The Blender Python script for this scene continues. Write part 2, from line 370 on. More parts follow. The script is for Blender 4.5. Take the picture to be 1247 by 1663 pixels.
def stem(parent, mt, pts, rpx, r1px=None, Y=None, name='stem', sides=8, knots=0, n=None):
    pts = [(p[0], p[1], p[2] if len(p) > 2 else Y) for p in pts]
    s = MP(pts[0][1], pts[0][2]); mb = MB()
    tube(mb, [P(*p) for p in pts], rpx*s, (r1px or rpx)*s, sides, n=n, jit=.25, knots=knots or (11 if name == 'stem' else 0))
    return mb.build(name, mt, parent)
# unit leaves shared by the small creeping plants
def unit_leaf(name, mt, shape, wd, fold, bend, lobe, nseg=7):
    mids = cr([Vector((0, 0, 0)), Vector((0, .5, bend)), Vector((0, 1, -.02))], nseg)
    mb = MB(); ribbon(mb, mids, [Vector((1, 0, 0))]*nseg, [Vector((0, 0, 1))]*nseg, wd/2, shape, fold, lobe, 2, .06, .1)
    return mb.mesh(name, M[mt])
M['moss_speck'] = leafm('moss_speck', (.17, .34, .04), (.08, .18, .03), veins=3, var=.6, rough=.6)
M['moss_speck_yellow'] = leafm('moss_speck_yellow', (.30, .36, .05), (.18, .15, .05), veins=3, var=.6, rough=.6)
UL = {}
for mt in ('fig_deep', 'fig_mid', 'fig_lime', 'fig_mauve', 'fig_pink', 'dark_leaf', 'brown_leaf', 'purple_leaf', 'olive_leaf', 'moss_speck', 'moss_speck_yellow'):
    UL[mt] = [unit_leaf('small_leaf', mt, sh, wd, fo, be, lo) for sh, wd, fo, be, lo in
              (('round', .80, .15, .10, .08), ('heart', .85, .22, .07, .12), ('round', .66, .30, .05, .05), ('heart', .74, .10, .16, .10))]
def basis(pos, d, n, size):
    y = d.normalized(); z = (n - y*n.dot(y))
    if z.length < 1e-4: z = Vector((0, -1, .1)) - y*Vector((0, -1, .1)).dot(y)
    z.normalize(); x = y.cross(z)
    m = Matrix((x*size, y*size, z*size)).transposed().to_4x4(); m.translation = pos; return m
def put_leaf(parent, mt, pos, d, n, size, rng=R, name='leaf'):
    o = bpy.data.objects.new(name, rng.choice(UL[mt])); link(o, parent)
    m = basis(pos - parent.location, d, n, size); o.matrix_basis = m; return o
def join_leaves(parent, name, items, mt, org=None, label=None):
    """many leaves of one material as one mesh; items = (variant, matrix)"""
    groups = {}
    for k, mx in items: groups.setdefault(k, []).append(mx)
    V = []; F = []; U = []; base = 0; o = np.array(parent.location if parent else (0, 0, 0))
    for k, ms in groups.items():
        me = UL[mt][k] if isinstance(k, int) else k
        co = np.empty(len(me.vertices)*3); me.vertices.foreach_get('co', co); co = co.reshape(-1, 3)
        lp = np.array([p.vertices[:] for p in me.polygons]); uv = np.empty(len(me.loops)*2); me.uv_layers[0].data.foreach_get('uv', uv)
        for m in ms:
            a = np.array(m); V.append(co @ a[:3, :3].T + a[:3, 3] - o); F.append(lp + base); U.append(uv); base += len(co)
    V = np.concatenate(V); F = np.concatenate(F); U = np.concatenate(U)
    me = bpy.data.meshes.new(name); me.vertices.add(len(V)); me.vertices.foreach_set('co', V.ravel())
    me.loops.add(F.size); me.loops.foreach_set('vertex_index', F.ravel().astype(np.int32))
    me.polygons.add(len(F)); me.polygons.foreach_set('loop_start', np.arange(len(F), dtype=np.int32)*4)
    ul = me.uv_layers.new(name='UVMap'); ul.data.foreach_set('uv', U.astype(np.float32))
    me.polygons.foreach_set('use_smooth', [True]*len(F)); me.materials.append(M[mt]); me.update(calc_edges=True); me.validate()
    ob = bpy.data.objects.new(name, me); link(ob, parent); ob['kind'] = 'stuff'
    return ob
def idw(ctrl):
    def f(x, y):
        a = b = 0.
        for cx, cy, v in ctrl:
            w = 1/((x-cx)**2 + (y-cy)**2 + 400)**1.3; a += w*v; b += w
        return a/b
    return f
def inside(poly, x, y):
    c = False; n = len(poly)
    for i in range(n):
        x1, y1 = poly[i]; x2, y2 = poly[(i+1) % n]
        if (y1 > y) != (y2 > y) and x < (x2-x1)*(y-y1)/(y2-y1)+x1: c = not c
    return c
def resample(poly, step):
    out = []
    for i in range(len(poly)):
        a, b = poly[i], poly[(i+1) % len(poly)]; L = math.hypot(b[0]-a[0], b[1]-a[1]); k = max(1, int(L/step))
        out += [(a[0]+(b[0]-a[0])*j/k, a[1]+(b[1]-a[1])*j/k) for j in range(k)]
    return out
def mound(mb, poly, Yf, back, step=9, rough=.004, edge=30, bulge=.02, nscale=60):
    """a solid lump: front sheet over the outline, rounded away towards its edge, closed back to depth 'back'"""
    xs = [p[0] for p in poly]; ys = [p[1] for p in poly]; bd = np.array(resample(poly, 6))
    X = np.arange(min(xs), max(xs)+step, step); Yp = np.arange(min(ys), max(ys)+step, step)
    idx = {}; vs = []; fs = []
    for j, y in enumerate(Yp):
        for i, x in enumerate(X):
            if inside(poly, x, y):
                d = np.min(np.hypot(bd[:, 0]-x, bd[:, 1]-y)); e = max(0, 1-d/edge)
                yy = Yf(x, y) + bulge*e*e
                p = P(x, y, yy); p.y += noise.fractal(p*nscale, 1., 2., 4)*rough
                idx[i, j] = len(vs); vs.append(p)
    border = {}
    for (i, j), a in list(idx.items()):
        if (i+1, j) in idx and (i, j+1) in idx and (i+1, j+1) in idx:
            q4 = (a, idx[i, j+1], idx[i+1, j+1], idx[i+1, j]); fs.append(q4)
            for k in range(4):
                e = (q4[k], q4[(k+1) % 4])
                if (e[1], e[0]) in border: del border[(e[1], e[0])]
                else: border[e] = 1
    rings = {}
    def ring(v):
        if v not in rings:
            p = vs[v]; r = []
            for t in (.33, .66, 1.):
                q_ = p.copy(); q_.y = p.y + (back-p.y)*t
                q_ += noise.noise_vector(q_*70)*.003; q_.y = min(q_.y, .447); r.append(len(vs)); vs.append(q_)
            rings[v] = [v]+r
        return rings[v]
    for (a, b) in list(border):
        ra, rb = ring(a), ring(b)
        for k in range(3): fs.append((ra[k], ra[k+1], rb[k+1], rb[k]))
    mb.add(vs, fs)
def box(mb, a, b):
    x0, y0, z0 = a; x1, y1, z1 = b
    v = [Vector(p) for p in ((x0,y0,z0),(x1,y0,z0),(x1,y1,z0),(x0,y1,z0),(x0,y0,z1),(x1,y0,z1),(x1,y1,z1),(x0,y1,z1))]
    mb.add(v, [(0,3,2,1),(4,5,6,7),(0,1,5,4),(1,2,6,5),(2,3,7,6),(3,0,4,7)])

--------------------

Given task: Set every line of the listing down word for word.

Expected output:
The Blender Python script for this scene continues. Write part 2, from line 370 on. More parts follow. The script is for Blender 4.5. Take the picture to be 1247 by 1663 pixels.
def stem(parent, mt, pts, rpx, r1px=None, Y=None, name='stem', sides=8, knots=0, n=None):
    pts = [(p[0], p[1], p[2] if len(p) > 2 else Y) for p in pts]
    s = MP(pts[0][1], pts[0][2]); mb = MB()
    tube(mb, [P(*p) for p in pts], rpx*s, (r1px or rpx)*s, sides, n=n, jit=.25, knots=knots or (11 if name == 'stem' else 0))
    return mb.build(name, mt, parent)
# unit leaves shared by the small creeping plants
def unit_leaf(name, mt, shape, wd, fold, bend, lobe, nseg=7):
    mids = cr([Vector((0, 0, 0)), Vector((0, .5, bend)), Vector((0, 1, -.02))], nseg)
    mb = MB(); ribbon(mb, mids, [Vector((1, 0, 0))]*nseg, [Vector((0, 0, 1))]*nseg, wd/2, shape, fold, lobe, 2, .06, .1)
    return mb.mesh(name, M[mt])
M['moss_speck'] = leafm('moss_speck', (.17, .34, .04), (.08, .18, .03), veins=3, var=.6, rough=.6)
M['moss_speck_yellow'] = leafm('moss_speck_yellow', (.30, .36, .05), (.18, .15, .05), veins=3, var=.6, rough=.6)
UL = {}
for mt in ('fig_deep', 'fig_mid', 'fig_lime', 'fig_mauve', 'fig_pink', 'dark_leaf', 'brown_leaf', 'purple_leaf', 'olive_leaf', 'moss_speck', 'moss_speck_yellow'):
    UL[mt] = [unit_leaf('small_leaf', mt, sh, wd, fo, be, lo) for sh, wd, fo, be, lo in
              (('round', .80, .15, .10, .08), ('heart', .85, .22, .07, .12), ('round', .66, .30, .05, .05), ('heart', .74, .10, .16, .10))]
def basis(pos, d, n, size):
    y = d.normalized(); z = (n - y*n.dot(y))
    if z.length < 1e-4: z = Vector((0, -1, .1)) - y*Vector((0, -1, .1)).dot(y)
    z.normalize(); x = y.cross(z)
    m = Matrix((x*size, y*size, z*size)).transposed().to_4x4(); m.translation = pos; return m
def put_leaf(parent, mt, pos, d, n, size, rng=R, name='leaf'):
    o = bpy.data.objects.new(name, rng.choice(UL[mt])); link(o, parent)
    m = basis(pos - parent.location, d, n, size); o.matrix_basis = m; return o
def join_leaves(parent, name, items, mt, org=None, label=None):
    """many leaves of one material as one mesh; items = (variant, matrix)"""
    groups = {}
    for k, mx in items: groups.setdefault(k, []).append(mx)
    V = []; F = []; U = []; base = 0; o = np.array(parent.location if parent else (0, 0, 0))
    for k, ms in groups.items():
        me = UL[mt][k] if isinstance(k, int) else k
        co = np.empty(len(me.vertices)*3); me.vertices.foreach_get('co', co); co = co.reshape(-1, 3)
        lp = np.array([p.vertices[:] for p in me.polygons]); uv = np.empty(len(me.loops)*2); me.uv_layers[0].data.foreach_get('uv', uv)
        for m in ms:
            a = np.array(m); V.append(co @ a[:3, :3].T + a[:3, 3] - o); F.append(lp + base); U.append(uv); base += len(co)
    V = np.concatenate(V); F = np.concatenate(F); U = np.concatenate(U)
    me = bpy.data.meshes.new(name); me.vertices.add(len(V)); me.vertices.foreach_set('co', V.ravel())
    me.loops.add(F.size); me.loops.foreach_set('vertex_index', F.ravel().astype(np.int32))
    me.polygons.add(len(F)); me.polygons.foreach_set('loop_start', np.arange(len(F), dtype=np.int32)*4)
    ul = me.uv_layers.new(name='UVMap'); ul.data.foreach_set('uv', U.astype(np.float32))
    me.polygons.foreach_set('use_smooth', [True]*len(F)); me.materials.append(M[mt]); me.update(calc_edges=True); me.validate()
    ob = bpy.data.objects.new(name, me); link(ob, parent); ob['kind'] = 'stuff'
    return ob
def idw(ctrl):
    def f(x, y):
        a = b = 0.
        for cx, cy, v in ctrl:
            w = 1/((x-cx)**2 + (y-cy)**2 + 400)**1.3; a += w*v; b += w
        return a/b
    return f
def inside(poly, x, y):
    c = False; n = len(poly)
    for i in range(n):
        x1, y1 = poly[i]; x2, y2 = poly[(i+1) % n]
        if (y1 > y) != (y2 > y) and x < (x2-x1)*(y-y1)/(y2-y1)+x1: c = not c
    return c
def resample(poly, step):
    out = []
    for i in range(len(poly)):
        a, b = poly[i], poly[(i+1) % len(poly)]; L = math.hypot(b[0]-a[0], b[1]-a[1]); k = max(1, int(L/step))
        out += [(a[0]+(b[0]-a[0])*j/k, a[1]+(b[1]-a[1])*j/k) for j in range(k)]
    return out
def mound(mb, poly, Yf, back, step=9, rough=.004, edge=30, bulge=.02, nscale=60):
    """a solid lump: front sheet over the outline, rounded away towards its edge, closed back to depth 'back'"""
    xs = [p[0] for p in poly]; ys = [p[1] for p in poly]; bd = np.array(resample(poly, 6))
    X = np.arange(min(xs), max(xs)+step, step); Yp = np.arange(min(ys), max(ys)+step, step)
    idx = {}; vs = []; fs = []
    for j, y in enumerate(Yp):
        for i, x in enumerate(X):
            if inside(poly, x, y):
                d = np.min(np.hypot(bd[:, 0]-x, bd[:, 1]-y)); e = max(0, 1-d/edge)
                yy = Yf(x, y) + bulge*e*e
                p = P(x, y, yy); p.y += noise.fractal(p*nscale, 1., 2., 4)*rough
                idx[i, j] = len(vs); vs.append(p)
    border = {}
    for (i, j), a in list(idx.items()):
        if (i+1, j) in idx and (i, j+1) in idx and (i+1, j+1) in idx:
            q4 = (a, idx[i, j+1], idx[i+1, j+1], idx[i+1, j]); fs.append(q4)
            for k in range(4):
                e = (q4[k], q4[(k+1) % 4])
                if (e[1], e[0]) in border: del border[(e[1], e[0])]
                else: border[e] = 1
    rings = {}
    def ring(v):
        if v not in rings:
            p = vs[v]; r = []
            for t in (.33, .66, 1.):
                q_ = p.copy(); q_.y = p.y + (back-p.y)*t
                q_ += noise.noise_vector(q_*70)*.003; q_.y = min(q_.y, .447); r.append(len(vs)); vs.append(q_)
            rings[v] = [v]+r
        return rings[v]
    for (a, b) in list(border):
        ra, rb = ring(a), ring(b)
        for k in range(3): fs.append((ra[k], ra[k+1], rb[k+1], rb[k]))
    mb.add(vs, fs)
def box(mb, a, b):
    x0, y0, z0 = a; x1, y1, z1 = b
    v = [Vector(p) for p in ((x0,y0,z0),(x1,y0,z0),(x1,y1,z0),(x0,y1,z0),(x0,y0,z1),(x1,y0,z1),(x1,y1,z1),(x0,y1,z1))]
    mb.add(v, [(0,3,2,1),(4,5,6,7),(0,1,5,4),(1,2,6,5),(2,3,7,6),(3,0,4,7)])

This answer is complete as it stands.